Staudhammer also worked for the National Science Foundation, first as program director of design automation and then as program director of graphics, symbolic and geometric computations. In the late 1970s, Staudhammer worked on updating the Pentagon’s technology and computing methods in Washington, D.C.
Laue said the numerous trips their father took to China to assist the country in incorporating computer technology into Chinese companies also defined Staudhammer’s career.
Nickerson said Staudhammer had a problem-solving nature. When an airline flying Staudhammer to China told him they didn’t have cushions for the long flight, he decided to use his shoe as a headrest.
“He walked off the plane with a big shoelace imprint on his cheek,” she said. “He was very practical in that way.”
Nickerson and Laue said Staudhammer also loved to talk about his experiences serving as an expert witness in many technology-focused court cases. In one case, he was able to give testimony on an architectural design software and locate the error in the technology’s code, Nickerson said.

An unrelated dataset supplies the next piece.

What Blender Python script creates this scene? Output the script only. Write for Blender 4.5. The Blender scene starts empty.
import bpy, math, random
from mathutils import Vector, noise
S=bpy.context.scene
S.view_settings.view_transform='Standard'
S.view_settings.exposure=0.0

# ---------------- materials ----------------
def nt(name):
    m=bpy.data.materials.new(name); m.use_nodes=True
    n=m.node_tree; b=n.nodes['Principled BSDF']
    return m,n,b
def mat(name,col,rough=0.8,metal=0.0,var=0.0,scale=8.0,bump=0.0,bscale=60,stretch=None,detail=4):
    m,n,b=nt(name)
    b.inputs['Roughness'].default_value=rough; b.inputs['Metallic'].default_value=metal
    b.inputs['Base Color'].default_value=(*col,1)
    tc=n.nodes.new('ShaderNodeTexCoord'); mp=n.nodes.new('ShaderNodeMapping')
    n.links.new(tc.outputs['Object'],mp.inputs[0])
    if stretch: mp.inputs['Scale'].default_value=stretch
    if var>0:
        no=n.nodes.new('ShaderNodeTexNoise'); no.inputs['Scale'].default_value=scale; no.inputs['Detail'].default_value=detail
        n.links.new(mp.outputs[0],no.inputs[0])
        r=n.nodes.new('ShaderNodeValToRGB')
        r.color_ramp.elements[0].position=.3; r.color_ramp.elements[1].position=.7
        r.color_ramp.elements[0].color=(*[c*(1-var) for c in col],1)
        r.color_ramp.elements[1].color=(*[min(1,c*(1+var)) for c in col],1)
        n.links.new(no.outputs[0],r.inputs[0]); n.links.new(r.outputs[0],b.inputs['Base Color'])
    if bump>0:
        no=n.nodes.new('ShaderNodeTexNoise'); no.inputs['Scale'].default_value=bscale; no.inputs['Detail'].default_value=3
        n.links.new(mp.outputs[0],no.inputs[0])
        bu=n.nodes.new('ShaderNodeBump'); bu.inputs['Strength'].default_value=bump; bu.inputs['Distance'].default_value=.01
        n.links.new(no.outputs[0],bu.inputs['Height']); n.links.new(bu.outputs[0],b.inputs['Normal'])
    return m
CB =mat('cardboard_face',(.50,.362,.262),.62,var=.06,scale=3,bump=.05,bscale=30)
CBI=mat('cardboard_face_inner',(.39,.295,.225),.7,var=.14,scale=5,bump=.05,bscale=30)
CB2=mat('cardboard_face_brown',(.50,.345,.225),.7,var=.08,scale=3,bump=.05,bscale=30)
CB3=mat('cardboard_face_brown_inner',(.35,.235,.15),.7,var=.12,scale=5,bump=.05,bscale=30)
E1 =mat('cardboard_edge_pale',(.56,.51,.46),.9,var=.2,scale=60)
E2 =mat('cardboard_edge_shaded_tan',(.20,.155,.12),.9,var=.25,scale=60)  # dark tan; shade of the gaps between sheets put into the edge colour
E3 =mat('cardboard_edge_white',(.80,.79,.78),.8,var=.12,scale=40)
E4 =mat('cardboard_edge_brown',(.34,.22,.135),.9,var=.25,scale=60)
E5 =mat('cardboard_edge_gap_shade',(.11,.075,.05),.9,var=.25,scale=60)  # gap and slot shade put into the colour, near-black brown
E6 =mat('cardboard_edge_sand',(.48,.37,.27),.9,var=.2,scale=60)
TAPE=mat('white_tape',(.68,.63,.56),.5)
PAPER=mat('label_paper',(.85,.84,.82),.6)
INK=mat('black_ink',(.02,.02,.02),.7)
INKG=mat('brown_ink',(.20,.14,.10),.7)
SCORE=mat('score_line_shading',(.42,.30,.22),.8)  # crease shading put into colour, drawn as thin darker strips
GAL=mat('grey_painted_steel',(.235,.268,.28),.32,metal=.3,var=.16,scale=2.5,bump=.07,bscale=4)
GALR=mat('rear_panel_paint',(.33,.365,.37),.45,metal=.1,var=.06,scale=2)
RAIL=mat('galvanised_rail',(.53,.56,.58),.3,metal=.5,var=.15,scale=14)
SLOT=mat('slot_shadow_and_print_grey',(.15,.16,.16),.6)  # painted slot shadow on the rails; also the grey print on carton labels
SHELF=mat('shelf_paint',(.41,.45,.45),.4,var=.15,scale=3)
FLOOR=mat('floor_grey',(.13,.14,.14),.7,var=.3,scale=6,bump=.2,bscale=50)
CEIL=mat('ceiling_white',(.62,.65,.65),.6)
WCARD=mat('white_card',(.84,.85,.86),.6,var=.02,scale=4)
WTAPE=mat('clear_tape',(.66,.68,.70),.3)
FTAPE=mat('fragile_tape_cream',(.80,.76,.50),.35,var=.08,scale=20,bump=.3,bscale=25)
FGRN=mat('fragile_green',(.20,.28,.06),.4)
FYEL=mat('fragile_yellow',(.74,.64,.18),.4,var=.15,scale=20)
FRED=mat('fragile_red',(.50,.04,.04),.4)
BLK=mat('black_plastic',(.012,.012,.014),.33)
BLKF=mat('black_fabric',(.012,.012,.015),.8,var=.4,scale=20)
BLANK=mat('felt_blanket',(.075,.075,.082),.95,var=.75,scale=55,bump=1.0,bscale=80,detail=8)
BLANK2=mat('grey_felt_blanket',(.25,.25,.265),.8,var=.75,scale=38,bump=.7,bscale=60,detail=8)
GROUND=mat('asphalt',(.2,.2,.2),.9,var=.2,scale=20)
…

Despite Staudhammer’s varied career, Laue said she thinks his greatest achievement was the impact he made on the lives of his students.
“His biggest challenge was probably making sure that his students learned,” Laue said. “Making sure that he got students who really excelled and got their degrees and went on to big things.”
Staudhammer is survived by his children, Anne and Paul, his grandchildren, Jacob and Sara, and his siblings, Josephine, Karl and Fred.